When you’re trying to be a writer, it helps to be around a lot of writers and readers. I haven’t been for a while, and I wrote about it recently. Some friends over at Our Stories, a fiction journal, asked me to do a bit of blogging for their site, so this post was originally posted here.

– Ross

>>>>>>>>>

Over the past year, I have heard more than one NPR report on “food deserts”: low-income neighborhoods where decently nutritious food choices are not available within a reasonable distance and/or for manageable prices. So out of convenience, residents eat processed garbage from, well, convenience stores.

What about fiction deserts—has anyone else experienced this?

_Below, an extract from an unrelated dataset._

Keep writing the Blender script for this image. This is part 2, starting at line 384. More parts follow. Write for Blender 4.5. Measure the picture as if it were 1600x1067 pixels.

Two years ago, after finishing a fiction MFA in the midst of a great community of writers, I exiled myself southward from Spokane for the sake of gainful, meaningful, student-loan-repaying employment. I landed in a place that turned out to be a fiction desert.

It was also an actual desert. Or at least a steppe climate. In place of crisp pine needles descending in their soft twirl, I found menacing tumbleweeds—possibly radioactive—darting in front of my car and congregating downwind against a chain-link prison fence, where they bobbed like lottery balls in the recurring gusts.

More forlorn tumbleweeds would crawl through a dinner party in the silence that ensued after a miscalculated Louise Erdrich reference. To be fair, nobody likes a namedropper. But to be fair to literary fiction namedroppers, there should be an appropriate time and place. I didn’t find either.

The place I lived has a lot going for it. I met great and interesting friends, and the Columbia Valley is second only to Napa when it comes to wine. But culturally, the Tri Cities, Washington has that built-in problem: there are three of them. Three not-much-happening downtowns to go along with the suburban sprawl, rather than one vibrant urban center for live music, arts, and literary events. As I write this, I can hear the diehard voices saying, “If you don’t like it, leave.”

Two weeks before we did leave, my wife elbowed me at our neighbor’s end-of-summer barbecue. She pointed with her chin at two women in lawn chairs and whispered, “You should talk to them. I just heard one of them say ‘Iowa Writer’s Workshop’.” Autumn knows and loves me to the extent that she instinctively listens for fiction oases.

Later, in the kitchen, I had a chance to begin a conversation with one of them. A tall, elegant woman a decade or so older than me, she hesitated for a moment when I mentioned I’d overheard her talking about creative writing.

“Are you a writer?” I asked.

“No, I’m just a reader,” she said. This almost intrigued me more. I wish I could approach stories more purely, without a thief’s agenda.

Several minutes later, after we had traded meta-stories of our respective relationships with short fiction (and practically recited the end of Tobias Wolff’s “Bullet in the Brain” together) I returned to my lawn chair feeling refreshed. And while I’m glad we moved away, the chance occurrence confirmed a suspicion I’d been having—that I’d probably missed out on literary community simply because it wasn’t convenient to me, and my perceived fiction desert was at least partially a product of my own laziness/busyness.

In addition to the tumbleweeds, the big Columbia crawls silently through those cities, and it is good if you take some time and go down to the water.